Markets have been fretting about the 10-year Treasury yield potentially hitting and breaking 3 percent, but according to one economist this is nonsensical.

Many market players believe that a 3 percent level on the 10-year U.S. paper is a massive problem for equities, but above all, for the global economy. Firstly, because it means higher interest rates — so when companies try to borrow money, that money will become more expensive and as a result they will have less room to give returns to investors.

Secondly, the 10-year note is used as a benchmark for many financial instruments, including mortgages — so people with credit from banks will have to pay more interest and thus have less money to spend elsewhere.

And lastly, if rates start hiking significantly, they will be breaking away from the trend registered in the past few years — the 10-year paper hasn't hit 3 percent since 2014.
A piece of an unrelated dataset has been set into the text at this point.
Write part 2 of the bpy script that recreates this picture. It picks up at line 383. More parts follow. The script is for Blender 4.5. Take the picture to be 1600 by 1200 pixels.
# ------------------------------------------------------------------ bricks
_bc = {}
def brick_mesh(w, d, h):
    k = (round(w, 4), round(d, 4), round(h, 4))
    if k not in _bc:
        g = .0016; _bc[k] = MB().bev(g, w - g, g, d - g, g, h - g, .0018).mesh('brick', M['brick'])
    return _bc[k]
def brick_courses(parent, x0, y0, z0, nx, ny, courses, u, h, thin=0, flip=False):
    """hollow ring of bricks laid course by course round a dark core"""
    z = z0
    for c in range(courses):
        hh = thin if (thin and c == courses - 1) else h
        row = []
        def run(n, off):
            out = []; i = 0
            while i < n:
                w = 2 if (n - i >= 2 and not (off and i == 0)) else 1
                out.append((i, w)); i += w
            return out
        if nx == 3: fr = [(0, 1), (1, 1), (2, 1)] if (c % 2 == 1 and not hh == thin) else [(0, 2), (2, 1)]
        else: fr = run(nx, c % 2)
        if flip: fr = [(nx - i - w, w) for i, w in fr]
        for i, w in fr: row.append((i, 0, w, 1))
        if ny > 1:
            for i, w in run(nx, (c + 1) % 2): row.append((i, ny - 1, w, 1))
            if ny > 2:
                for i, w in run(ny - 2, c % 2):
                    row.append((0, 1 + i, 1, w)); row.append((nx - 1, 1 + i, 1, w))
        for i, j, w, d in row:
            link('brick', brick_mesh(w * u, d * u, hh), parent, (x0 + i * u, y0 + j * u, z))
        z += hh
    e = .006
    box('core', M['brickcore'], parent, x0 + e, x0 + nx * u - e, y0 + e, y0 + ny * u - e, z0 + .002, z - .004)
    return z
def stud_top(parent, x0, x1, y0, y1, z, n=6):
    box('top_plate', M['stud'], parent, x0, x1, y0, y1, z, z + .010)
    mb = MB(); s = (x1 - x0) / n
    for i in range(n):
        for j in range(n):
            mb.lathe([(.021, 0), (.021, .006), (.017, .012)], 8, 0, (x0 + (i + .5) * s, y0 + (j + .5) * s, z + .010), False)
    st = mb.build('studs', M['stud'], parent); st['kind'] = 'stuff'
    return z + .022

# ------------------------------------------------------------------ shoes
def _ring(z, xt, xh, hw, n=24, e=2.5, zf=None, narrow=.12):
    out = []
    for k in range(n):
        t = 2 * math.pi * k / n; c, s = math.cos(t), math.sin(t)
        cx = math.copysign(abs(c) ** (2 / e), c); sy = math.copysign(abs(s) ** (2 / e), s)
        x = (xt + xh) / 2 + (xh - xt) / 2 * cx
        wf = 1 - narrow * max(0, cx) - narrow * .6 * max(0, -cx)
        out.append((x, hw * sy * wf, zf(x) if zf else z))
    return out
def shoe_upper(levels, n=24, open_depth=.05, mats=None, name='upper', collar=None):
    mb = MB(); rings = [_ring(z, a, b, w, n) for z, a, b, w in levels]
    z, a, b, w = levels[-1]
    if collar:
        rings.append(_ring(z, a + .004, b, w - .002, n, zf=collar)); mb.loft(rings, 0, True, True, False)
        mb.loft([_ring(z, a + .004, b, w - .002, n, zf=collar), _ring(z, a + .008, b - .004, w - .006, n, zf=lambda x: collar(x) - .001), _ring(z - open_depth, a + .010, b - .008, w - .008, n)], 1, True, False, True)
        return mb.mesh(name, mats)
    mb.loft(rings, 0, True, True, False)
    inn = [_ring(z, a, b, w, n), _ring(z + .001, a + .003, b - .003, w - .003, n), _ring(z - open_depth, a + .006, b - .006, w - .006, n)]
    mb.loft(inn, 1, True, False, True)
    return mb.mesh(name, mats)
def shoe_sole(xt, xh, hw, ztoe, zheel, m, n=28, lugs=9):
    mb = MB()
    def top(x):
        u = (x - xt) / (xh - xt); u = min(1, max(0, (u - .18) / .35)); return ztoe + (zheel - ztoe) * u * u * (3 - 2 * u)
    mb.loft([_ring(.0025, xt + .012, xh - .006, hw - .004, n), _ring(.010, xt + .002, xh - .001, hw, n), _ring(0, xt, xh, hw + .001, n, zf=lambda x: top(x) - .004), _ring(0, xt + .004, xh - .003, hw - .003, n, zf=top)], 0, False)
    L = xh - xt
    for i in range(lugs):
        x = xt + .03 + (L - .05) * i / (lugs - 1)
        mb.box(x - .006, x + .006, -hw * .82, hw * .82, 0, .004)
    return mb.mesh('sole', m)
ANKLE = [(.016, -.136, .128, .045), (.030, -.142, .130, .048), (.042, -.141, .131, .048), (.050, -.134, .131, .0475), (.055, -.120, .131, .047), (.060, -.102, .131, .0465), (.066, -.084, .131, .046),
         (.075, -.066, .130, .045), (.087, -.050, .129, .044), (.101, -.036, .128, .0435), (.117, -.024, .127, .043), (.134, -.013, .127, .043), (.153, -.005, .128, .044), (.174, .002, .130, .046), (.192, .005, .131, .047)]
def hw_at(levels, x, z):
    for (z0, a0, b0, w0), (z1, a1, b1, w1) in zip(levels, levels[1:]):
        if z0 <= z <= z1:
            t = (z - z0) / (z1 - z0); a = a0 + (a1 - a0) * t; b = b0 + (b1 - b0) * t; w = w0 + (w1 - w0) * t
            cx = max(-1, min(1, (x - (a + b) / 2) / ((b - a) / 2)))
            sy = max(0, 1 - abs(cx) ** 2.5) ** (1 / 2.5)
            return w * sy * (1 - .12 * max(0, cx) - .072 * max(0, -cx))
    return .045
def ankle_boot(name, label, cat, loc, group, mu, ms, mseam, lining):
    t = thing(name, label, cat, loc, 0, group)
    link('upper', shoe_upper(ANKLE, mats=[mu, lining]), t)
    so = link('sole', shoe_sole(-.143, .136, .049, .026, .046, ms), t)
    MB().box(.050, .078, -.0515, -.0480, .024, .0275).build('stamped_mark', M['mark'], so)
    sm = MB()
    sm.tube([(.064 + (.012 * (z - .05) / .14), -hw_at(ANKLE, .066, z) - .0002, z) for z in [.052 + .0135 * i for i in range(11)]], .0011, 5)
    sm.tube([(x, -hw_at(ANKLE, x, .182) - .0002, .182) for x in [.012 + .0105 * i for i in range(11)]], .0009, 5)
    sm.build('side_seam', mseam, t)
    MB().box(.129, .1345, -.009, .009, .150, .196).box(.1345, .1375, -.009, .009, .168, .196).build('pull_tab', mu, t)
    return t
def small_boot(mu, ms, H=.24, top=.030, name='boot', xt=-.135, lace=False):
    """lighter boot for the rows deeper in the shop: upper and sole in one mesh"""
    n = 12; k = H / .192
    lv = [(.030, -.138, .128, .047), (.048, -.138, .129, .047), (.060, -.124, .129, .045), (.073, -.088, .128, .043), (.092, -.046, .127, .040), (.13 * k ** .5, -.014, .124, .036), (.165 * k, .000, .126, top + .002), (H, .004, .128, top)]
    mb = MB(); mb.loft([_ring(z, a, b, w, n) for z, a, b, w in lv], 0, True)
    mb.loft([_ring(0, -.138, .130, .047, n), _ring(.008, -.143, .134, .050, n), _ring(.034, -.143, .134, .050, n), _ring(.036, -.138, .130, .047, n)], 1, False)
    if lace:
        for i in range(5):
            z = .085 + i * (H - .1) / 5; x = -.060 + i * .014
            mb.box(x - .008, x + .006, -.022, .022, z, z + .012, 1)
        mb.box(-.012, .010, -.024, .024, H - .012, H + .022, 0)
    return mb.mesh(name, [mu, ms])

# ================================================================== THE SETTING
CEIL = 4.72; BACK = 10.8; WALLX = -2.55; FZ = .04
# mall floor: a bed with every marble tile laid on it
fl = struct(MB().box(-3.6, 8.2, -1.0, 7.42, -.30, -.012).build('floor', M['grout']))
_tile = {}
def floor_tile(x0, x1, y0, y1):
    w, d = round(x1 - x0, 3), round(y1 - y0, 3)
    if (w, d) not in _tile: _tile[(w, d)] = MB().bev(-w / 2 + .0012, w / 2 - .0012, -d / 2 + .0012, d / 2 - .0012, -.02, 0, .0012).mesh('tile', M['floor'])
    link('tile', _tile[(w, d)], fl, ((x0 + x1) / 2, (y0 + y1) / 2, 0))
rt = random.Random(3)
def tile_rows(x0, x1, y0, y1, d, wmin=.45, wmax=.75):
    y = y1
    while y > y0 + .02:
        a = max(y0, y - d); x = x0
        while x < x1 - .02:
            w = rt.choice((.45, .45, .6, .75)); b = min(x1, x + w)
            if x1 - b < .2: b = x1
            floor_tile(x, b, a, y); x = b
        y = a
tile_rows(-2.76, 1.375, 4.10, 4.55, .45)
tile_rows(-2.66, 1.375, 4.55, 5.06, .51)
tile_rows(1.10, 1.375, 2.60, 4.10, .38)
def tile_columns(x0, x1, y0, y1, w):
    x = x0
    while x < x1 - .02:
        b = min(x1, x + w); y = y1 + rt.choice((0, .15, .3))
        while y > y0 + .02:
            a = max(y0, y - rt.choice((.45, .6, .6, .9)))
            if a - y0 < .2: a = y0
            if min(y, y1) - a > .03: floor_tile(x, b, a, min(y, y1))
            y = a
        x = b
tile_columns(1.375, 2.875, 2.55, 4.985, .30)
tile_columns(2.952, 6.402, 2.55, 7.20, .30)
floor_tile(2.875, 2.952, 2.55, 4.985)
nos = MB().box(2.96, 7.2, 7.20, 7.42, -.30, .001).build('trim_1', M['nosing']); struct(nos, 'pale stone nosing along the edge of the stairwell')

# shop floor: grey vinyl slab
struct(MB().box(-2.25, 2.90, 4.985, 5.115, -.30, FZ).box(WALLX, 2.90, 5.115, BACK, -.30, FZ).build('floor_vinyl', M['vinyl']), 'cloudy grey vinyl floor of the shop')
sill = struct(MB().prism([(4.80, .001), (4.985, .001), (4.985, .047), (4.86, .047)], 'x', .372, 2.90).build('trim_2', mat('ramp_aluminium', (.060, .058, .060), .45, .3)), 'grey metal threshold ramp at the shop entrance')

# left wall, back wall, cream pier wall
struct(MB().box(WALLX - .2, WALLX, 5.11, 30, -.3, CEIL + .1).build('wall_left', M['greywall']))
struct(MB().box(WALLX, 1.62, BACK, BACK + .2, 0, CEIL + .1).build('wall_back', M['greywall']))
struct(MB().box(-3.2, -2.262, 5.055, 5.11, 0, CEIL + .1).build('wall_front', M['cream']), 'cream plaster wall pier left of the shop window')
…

But according to Paul Donovan, global economist at UBS Wealth Management, the 3 percent threshold is just a number.

"Bond dealers are simple people; they like simple round numbers and they're going for 3 percent because it's there," Donovan told CNBC's Squawk Box Europe Tuesday.

"Economically, does it matter? No it doesn't. Is there any difference between 3 percent and 2.98 (percent)? No, there is not. Is there any difference between 3 and 2.7? No, not really. Economically, this is just noise in the background," he said.

On Monday, some money managers told CNBC that 3 percent is a "psychological" number that guides markets.

"Three percent is a psychological level… Rates were never able to break that trend-line durably… since the early '80s," Francesco Filia, chief executive of Fasanara Capital, told CNBC via email. "To break it neatly and clearly would reignite fears that (the) rates rise is durable."

A sustained period of rate increases, for the reasons mentioned above, is nonetheless seen by many others as a problem for markets and a potential precursor of the next crisis.